Updated script for deployer:

bash
ssh deployer@server <<'EOF'
  cd ~/myapp
  git pull origin main
  npm ci
  npm run build
  sudo cp -r build/* /var/www/myapp/
  sudo systemctl reload nginx
EOF

Key Points in the Updated Flow:

SSH as deployer, not root.
Use sudo only for tasks that truly require it (like copying to /var/www or reloading nginx).
All logs show deployer as the actor, improving auditability.


Final Thoughts

Security: Using deployer limits potential damage if credentials leak.
Best practice: Principle of Least Privilege—use the smallest set of permissions needed.
Scalable: Works smoothly with CI/CD tools like GitHub Actions, Jenkins, or GitLab CI.
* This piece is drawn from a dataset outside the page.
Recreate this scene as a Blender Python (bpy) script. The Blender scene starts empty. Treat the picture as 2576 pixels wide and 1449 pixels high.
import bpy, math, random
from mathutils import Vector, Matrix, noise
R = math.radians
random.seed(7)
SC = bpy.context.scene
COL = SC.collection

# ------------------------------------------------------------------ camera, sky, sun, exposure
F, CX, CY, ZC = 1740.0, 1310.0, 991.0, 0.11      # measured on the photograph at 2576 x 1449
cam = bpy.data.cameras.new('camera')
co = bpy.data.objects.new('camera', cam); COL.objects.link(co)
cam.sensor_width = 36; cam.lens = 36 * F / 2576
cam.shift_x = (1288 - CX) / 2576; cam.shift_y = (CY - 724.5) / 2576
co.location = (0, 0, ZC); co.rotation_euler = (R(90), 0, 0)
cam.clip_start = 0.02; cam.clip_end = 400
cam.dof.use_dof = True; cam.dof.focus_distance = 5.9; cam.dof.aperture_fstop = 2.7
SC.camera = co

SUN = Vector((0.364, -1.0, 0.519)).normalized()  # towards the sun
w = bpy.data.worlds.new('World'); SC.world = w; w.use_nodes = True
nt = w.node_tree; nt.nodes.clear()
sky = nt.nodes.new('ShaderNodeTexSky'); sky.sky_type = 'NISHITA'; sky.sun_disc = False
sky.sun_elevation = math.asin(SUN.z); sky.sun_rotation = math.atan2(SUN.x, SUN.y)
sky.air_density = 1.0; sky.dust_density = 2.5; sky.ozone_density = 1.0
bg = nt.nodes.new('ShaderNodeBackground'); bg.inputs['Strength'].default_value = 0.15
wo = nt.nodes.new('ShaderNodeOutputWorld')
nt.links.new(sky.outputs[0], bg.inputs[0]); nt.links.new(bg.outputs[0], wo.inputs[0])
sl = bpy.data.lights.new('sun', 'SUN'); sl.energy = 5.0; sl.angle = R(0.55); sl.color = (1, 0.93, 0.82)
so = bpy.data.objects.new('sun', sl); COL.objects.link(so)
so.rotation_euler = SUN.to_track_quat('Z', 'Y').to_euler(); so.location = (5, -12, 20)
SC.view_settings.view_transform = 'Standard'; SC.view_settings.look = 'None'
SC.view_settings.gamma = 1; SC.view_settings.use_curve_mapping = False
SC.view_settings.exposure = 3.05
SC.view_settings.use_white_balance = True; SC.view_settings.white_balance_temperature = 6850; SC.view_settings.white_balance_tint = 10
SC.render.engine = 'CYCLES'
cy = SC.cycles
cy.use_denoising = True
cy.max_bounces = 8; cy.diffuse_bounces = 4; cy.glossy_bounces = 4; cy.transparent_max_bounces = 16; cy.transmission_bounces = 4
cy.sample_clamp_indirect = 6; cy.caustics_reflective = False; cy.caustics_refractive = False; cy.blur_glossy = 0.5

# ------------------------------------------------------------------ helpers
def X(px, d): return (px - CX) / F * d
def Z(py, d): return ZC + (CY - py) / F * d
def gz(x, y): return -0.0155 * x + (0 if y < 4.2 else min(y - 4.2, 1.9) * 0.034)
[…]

Sample SSH Deployment Flow in GitHub Actions

yaml
- name: Deploy to production
  uses: appleboy/ssh-action@v1.0.0
  with:
    host: ${{ secrets.VPS_IP }}
    username: deployer
    key: ${{ secrets.DEPLOYER_SSH_KEY }}
    script: |
      cd ~/myapp
      git pull origin main
      npm ci
      npm run build
      sudo cp -r build/* /var/www/myapp/
      sudo systemctl reload nginx

Summary of Commands to Transition from Root to Deployer:

Create deployer:

bash
adduser deployer
usermod -aG sudo deployer

Allow passwordless sudo (visudo):

deployer ALL=(ALL) NOPASSWD:ALL

Copy your SSH key to deployer.

SSH as deployer, use sudo for privileged tasks only.


Done! You’re now following best practices for secure deployments.